AKP ve Cinsel Politika – Deniz Gök

Cinsel politika toplumsal cinsiyet, biyolojik cinsiyet  ve cinsellik ekseninde iktidar ilişkilerini,cinsiyetler arasında gücün nasıl paylaşıldığını, eşitsizliğin nasıl üretildiğini ve sürdürüldüğünü, bu eşitsiz taraflar arasında çarpışan fikir ve eylemleri tanımlamak adına kullanılan bir kavram olarak açıklanabilir. Kavram ikinci dalga feminist hareketin önemli isimlerinden Kate Millett’ın aynı isimli kitabıyla literatürde daha kapsamlı tartışılmaya başlanmıştır.
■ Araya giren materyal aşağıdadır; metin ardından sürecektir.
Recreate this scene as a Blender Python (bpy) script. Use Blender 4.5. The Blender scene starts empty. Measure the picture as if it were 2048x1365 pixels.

Bu kitapta Millett edebi eserler, ev, aile ve romantik ilişkiler gibi görünürde a-politik olan alanlardaki güç ilişkileri ve bu alanlarda erkek egemenliğinin aslında nasıl politik olarak kurumlaştığı üzerinden bir analiz yapmıştır. Cinsel politika yoluyla cinsiyet basit bir biyolojik olgu olmaktan çıkarılarak iktidar ilişkilerinde bir grubun diğer grup üzerinde ayrıcalık sağladığı bir sisteme dönüştürülür. Kısacası cinsiyetler arası iktidar paylaşımındaki eşitsizliğin ve bu eşitsizliğin sürmesini sağlayan dinamiklerin, ilkelerin ilişkisi olarak açıklanabilir.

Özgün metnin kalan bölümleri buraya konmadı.